Maybe, for his pride, it’s been a good thing that he’s tucked away in a region and on a team that nobody is paying mind to. At least he’s able to escape the mounds of criticism he’d have received if he in fact did play in a larger market.
Part of the reason, however, that there is less media awareness of Ichiro’s season-long slump is the assumption that he’d actually turn it around, and by year end, he’d have put up the same gaudy numbers that fans are so accustomed to. Who out there did not believe that somehow, some way, Ichiro would be sniffing 200 hits and at the very least be batting .300 by September’s end?
And yet now that September is in fact halfway through, and the season is about to set, one can’t help but realize that, short of a miracle, Ichiro will not reach those perennial benchmarks that he met every single year he has been in the majors. And all that can be asked is, what gives?
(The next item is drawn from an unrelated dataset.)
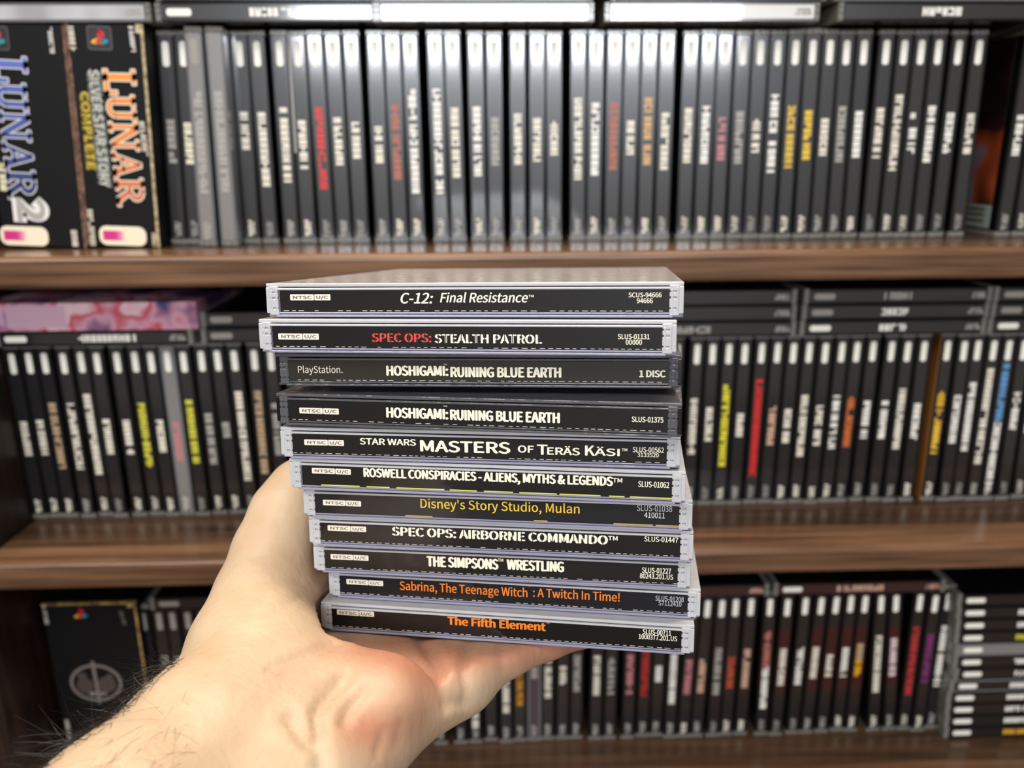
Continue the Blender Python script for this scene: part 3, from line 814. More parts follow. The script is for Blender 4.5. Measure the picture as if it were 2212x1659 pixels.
def clear_plastic(name, rgb, trans, rough, sss=0.0):
    m = mat(name, rgb, rough, Transmission_Weight=trans, IOR=1.46)
    nt = m.node_tree; N = nt.nodes; L = nt.links
    tc = N.new('ShaderNodeTexCoord'); nz = N.new('ShaderNodeTexNoise'); bp = N.new('ShaderNodeBump')
    nz.inputs['Scale'].default_value = 190; nz.inputs['Detail'].default_value = 2
    bp.inputs['Strength'].default_value = 0.45; bp.inputs['Distance'].default_value = 0.0006
    L.new(tc.outputs['Object'], nz.inputs['Vector']); L.new(nz.outputs['Fac'], bp.inputs['Height']); L.new(bp.outputs['Normal'], N['Principled BSDF'].inputs['Normal'])
    return m
M_CLEAR = clear_plastic('clear_plastic_toplit', (250, 251, 255), 0.52, 0.06)  # lid plastic, its colour whitened for the overhead light
M_CLEARSHADE = clear_plastic('clear_plastic_shaded', (212, 212, 242), 0.6, 0.06)  # same plastic for the lower shell, shade put into its colour
M_CLEARD = clear_plastic('clear_plastic_over_black', (120, 120, 126), 0.55, 0.10)
M_TRAY = mat('grey_disc_tray', (96, 94, 98), 0.4)
M_TRAYB = mat('black_disc_tray', (10, 10, 11), 0.25)
M_BOOK = noise_mix(mat('booklet_print', (120, 90, 90), 0.3), 30, (70, 50, 52), (180, 150, 146), lo=0.3, hi=0.75)
M_FILM = mat('clear_wrap', (235, 238, 250), 0.07, Transmission_Weight=0.9, IOR=1.3)
def spine_black(name, rgb, seed):
    """black printed card seen through glossy, slightly wrinkled clear plastic"""
    m = mat(name, rgb, 0.45, Coat_Weight=0.8, Coat_Roughness=0.07, Coat_IOR=1.45, Specular_IOR_Level=0.15)
    nt = m.node_tree; N = nt.nodes; L = nt.links
    tc = N.new('ShaderNodeTexCoord'); mp = N.new('ShaderNodeMapping'); nz = N.new('ShaderNodeTexNoise'); bp = N.new('ShaderNodeBump')
    mp.inputs['Scale'].default_value = (1, 1, 2.2); mp.inputs['Location'].default_value = (seed * 1.7, 0, 0)
    nz.inputs['Scale'].default_value = 70; nz.inputs['Detail'].default_value = 2
    bp.inputs['Strength'].default_value = 0.12; bp.inputs['Distance'].default_value = 0.0006
    L.new(tc.outputs['Object'], mp.inputs[0]); L.new(mp.outputs[0], nz.inputs['Vector']); L.new(nz.outputs['Fac'], bp.inputs['Height'])
    L.new(bp.outputs['Normal'], N['Principled BSDF'].inputs['Coat Normal'])
    return m
TW = (236, 230, 206); OR_ = (226, 122, 34); YE_ = (238, 196, 62); RD_ = (206, 62, 50)
INKD = ink((96, 92, 84))

def held_case(k, label, dark=False, inlay=None, texts=(), badge=None, trim=None, ps=False, cardrgb=(17, 16, 16)):
    dx, dd, yw = PER[k]; yw = math.radians(yw)
    c, s = math.cos(yw), math.sin(yw)
    ax = SB[:, 0] * c + SB[:, 2] * s; ad = -SB[:, 0] * s + SB[:, 2] * c; au = SB[:, 1]
    org = SO + SB @ np.array([dx, UO[k], dd])
    def toW(v): return CR * v[0] + CU * v[1] + CF * v[2]
    X, Y, Z = toW(ax), toW(ad), toW(au)
    r = empty('game_case', label, 'game case', 'game cases held in a stack')
    loc = S(CPOS + toW(org))
    r.matrix_world = Matrix.Translation(loc) @ Matrix(((X[0], Y[0], Z[0]), (X[1], Y[1], Z[1]), (X[2], Y[2], Z[2]))).to_4x4()
    inv = r.matrix_world.inverted()
    def loc_px(px, py, y=0.3):
        o = inv @ S(CPOS); d = inv.to_3x3() @ Vector(ray(px, py))
        t = (y * 0.001 - o.y) / d.y; p = o + d * t
        return p.x * 1000, p.z * 1000
    h = CT / 2; w = CW / 2
    cl = M_CLEARD if dark else M_CLEAR
    # lower shell: floor, front sill, back wall; black-tray cases are taller underneath
    b = MB()
    b.box(-59.6, 59.6, 0.0, 1.6, -h, -h + 0.8); b.box(-59.6, 59.6, 0.1, 1.6, -h + 1.0, -h + 1.55); b.box(-w, w, 1.6, CD, -h, -h + 1.1); b.box(-59.6, 59.6, CD - 1.2, CD, -h + 1.1, h - 1.3)
    b.box(-59.6, 59.6, 0.9, 1.6, -h + 1.5, h - 2.0)
    obj('lower_shell', b.mesh('lower_shell', [cl if dark else M_CLEARSHADE], 0.3, 2), r)
    # lid: top plate, front lip, two side cheeks
    b = MB()
    b.box(-w, w, 0.3, CD, h - 1.1, h)
    obj('lid', b.mesh('lid', [M_CLEAR if not dark else M_CLEARD], 0.28, 2), r)
    b = MB(); b.box(-59.6, 59.6, -0.1, 1.0, h - 2.05, h - 1.4)
    obj('lid_lip', b.mesh('lid_lip', [cl], 0.2, 2), r)
    for sx in (-1, 1):
        b = MB()
        xa, xb_ = sorted((sx * 60.9, sx * w)); b.box(xa, xb_, 0.0, CD, -h + 1.15, h - 1.15)
        obj('side_cheek', b.mesh('side_cheek', [M_BLACKPL if dark else cl], 0.3, 2), r)
        b = MB()
        xa, xb_ = sorted((sx * 58.5, sx * 61.3))
        for z0, z1 in ((-4.4, -2.6), (-2.2, 0.4), (0.9, 2.2), (2.6, 4.2)): b.box(xa, xb_, -0.15, 4.5, z0, z1)
        b.box(xa + 0.4, xa + 1.0, -0.22, 3, -3.6, 3.2); b.box(xb_ - 0.8, xb_ - 0.2, -0.3, 3, -3.0, 3.6)
        b.box(xa + 0.3, xb_ - 0.3, 0.5, 12, -h + 0.6, h - 0.8)
        obj('hinge', b.mesh('hinge', [M_CLEARD if dark else M_CLEAR], 0.22, 2), r)
    b = MB(); b.box(-58.6, 58.6, 3.0, CD - 3, -2.9, 0.8); b.box(-58.6, 58.6, 1.7, 3.0, -3.4, 2.0)
    obj('disc_tray', b.mesh('disc_tray', [M_TRAYB if dark else M_TRAY], 0.3, 1), r)
    b = MB(); b.box(-59.5, 59.5, 14, CD - 6, 1.2, 2.6)
    obj('booklet', b.mesh('booklet', [M_BOOK], 0.1, 1), r)
    # spine card with its print
    x0, z1 = loc_px(*inlay[0]); x1, z0 = loc_px(*inlay[1])
    x0 = max(-59.3, x0); x1 = min(59.3, x1)
    z0, z1 = -3.55, 2.95
    cm = spine_black('spine_print_%d' % k, cardrgb, k)
    b = MB(); b.box(x0, x1, 0.15, 0.8, z0, z1)
    rng = random.Random(k)
    if trim:                                # coloured sliver along the lower fold of the card
        rng2 = random.Random(50 + k); xx = x0 + 0.6
        while xx < x1 - 3:
            L_ = rng2.uniform(4, 16)
            if rng2.random() < trim[1]: b.box(xx, min(xx + L_, x1 - 0.5), 0.08, 0.2, z0 + 0.05, z0 + 0.42, 1)
            xx += L_ + rng2.uniform(0.2, 3)
    else:                                   # perforated fold
        xx = x0 + 1.0
        while xx < x1 - 2:
            L_ = rng.uniform(0.9, 1.9)
            if rng.random() < 0.9: b.box(xx, xx + L_, 0.1, 0.2, z0 + 0.28, z0 + 0.45, 1)
            xx += L_ + rng.uniform(0.7, 1.3)
    card = obj('spine_card', b.mesh('spine_card', [cm, ink(trim[0] if trim else (190, 186, 178))]), r)
    if badge:
        bx0, bz1 = loc_px(badge[0], badge[1]); bx1, _ = loc_px(badge[2], badge[1])
        bz0 = bz1 - 1.85
        b = MB(); xm = bx0 + (bx1 - bx0) * 0.60
        b.pill(bx0, xm - 0.08, bz0, bz1, 0.06, 0.06, 0.25); b.pill(xm + 0.08, bx1, bz0, bz1, 0.06, 0.06, 0.25)
        text_mb(b, 'NTSC', bx0 + 1.0, xm - 0.8, bz0 + 0.48, bz1 - 0.48, 0.02, 1, bold=0.07)
        text_mb(b, 'U/C', xm + 0.7, bx1 - 0.8, bz0 + 0.48, bz1 - 0.48, 0.02, 1, bold=0.07)
        obj('region_badge', b.mesh('region_badge', [ink((222, 216, 200)), INKD]), card)
    ts = {}
    for t in texts:
        st, px0, px1, py0, py1, col, kind = t[:7]; kw = dict(t[7]) if len(t) > 7 else {}
        a = loc_px(px0, py0); a2 = loc_px(px0, py1); e = loc_px(px1, py0)
        if kind not in ts: ts[kind] = [MB(), []]
        mb, cols = ts[kind]
        if col not in cols: cols.append(col)
        kw.setdefault('bold', 0.025 if kind == nu else 0.04); slit = kw.pop('stencil', False)
        text_mb(mb, st, a[0], e[0], a2[1], a[1], 0.05, cols.index(col), **kw)
        if slit:                                # the breaks of stencil capitals
            if SLIT not in cols: cols.append(SLIT)
            full = text_raw(st)[0][:, 0]; f0, f1 = full.min(), full.max()
            for ci, ch in enumerate(st):
                if not ch.isalpha() or ch == 'I': continue
                q1 = text_raw(st[:ci + 1])[0][:, 0].max(); q0 = q1 - np.ptp(text_raw(ch)[0][:, 0])
                xm = a[0] + ((q0 + q1) / 2 - f0) / (f1 - f0) * (e[0] - a[0])
                mb.box(xm - 0.13, xm + 0.13, -0.06, 0.0, a2[1] - 0.1, a[1] + 0.1, cols.index(SLIT))
    for kind, (mb, cols) in ts.items():
        obj(kind, mb.mesh(kind, [ink(q) for q in cols]), card)
    return r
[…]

First and foremost, we have to remind ourselves that Ichiro, though in his eleventh season in MLB, previously played nine additional seasons in Japan. Twenty seasons total of professional baseball? Wow.
He will turn 38 next month, an age that for mere mortals is the end of the end, not the beginning of the end. Even the great Rickey Henderson saw his number drop dramatically in the season prior to his 38th birthday, from a .300 batting average in 1995 to a .241 batting average in 1996. So it’s not altogether astonishing to see that the demigod Ichiro has slowed a bit.
The bigger question obviously shouldn’t be, “Is Ichiro in the midst of decline,” but rather why and how?
ESPN’s Jim Caple notes that Ichiro has hit, for him, an extremely low number of infield hits, which is typically his bread and butter. With his false-start swinging motion and sprinter’s speed, it’s like he’s running downhill, turning cheaply hit ground balls into routine base hits.
This season, however, he hasn’t been beating out as many choppers, attributed to both extremely talented defense from opponents and a general slowing down with as much tread as Ichiro has.
Still, he speed hasn’t disappeared that noticeably, as he notched his 40th stolen base on the season. He’s just not able to get up the line with as much celerity as he used to.
More glaring than some of his other stats is the fact that Ichiro has grounded into a career-high 10 double plays so far this season. Which is also a sign that Ichiro’s blessed pitch recognition, bat control and bat speed are also waning. That is as troubling an omen as any when evaluating a hitter’s descent.
These alarms have seeped into Ichiro’s overall comfort at the plate. No longer spraying opposite-field liners or dumping his patented shallow singles up the middle with regularity, he has gone out of his comfort zone, swinging at more balls out of the strike zone, trying to get cheap hits. This has caused his power numbers—albeit never very strong to begin with—to dip further than ever before.
Quite the singles man throughout his career, Ichiro has never been married to extra-base hits. But this season he is on pace to hit only 29 of them, by far a career-low for the right fielder. He has been unable to get into a groove, instead chasing his lovable 200-hit plateau. This has had a counter-effect, ultimately leading to, by Ichiro’s standards, a very ordinary .272 batting average and a shocking—horrifying—.647 OPS.
These are not the numbers of a player who just last year led the AL in hits for a fifth straight season and appeared in his 10th consecutive All-Star Game—as a starter. In fact, his 2011 campaign has seen him draw comparisons to the dainty-hitting Juan Pierre. Ouch.
This makes for an interesting offseason for a Mariners club that is mired in an incredible slump out west, having lost 100 games twice in the past three seasons. The team-wide anemia at the plate last season was one for the ages, and surprisingly, the Mariners offense almost has gotten worse this year.
The lack of winning and playoff contention—one season finishing better than third place in the past eight seasons—has got to eat away at Ichiro. Though he has been accused of playing for his own stats, there’s the defense that he wouldn’t have to if the team as a whole was actually competitive.
Which will makes for an interesting upcoming offseason. Ichiro is signed through the 2012 season, but the Mariners have to see clearly that he is one step closer to a rapid decline. Though he is still better than most average outfielders, he is not the player that he was both on the field in the batter’s box.
Thus, will the Mariners be willing to offer him a long-term contract? They certainly cannot shell out another $18 million per season. However, he is still the face of the franchise and has an international fan base that would lose interest in the Mariners should he not return after 2012.
There will likely be talk of a contract extension this offseason, but the Mariners are not in any hurry to evaluate such a decision.
In the meantime, Ichiro needs to regroup this winter and make the necessary adjustments to his mechanics that will allow for him to compensate for the areas in his play that have contributed to his poor season. He obviously has the know-how to make such modifications, but can he rediscover the wizardry that has made him the hottest thing in Seattle other than a cup of Starbucks?
Should he not make that magic next season, it’s likely that the baseball world might not even know.
If an Ichiro falls in the forest of the Evergreen State, does his collapse even make a sound?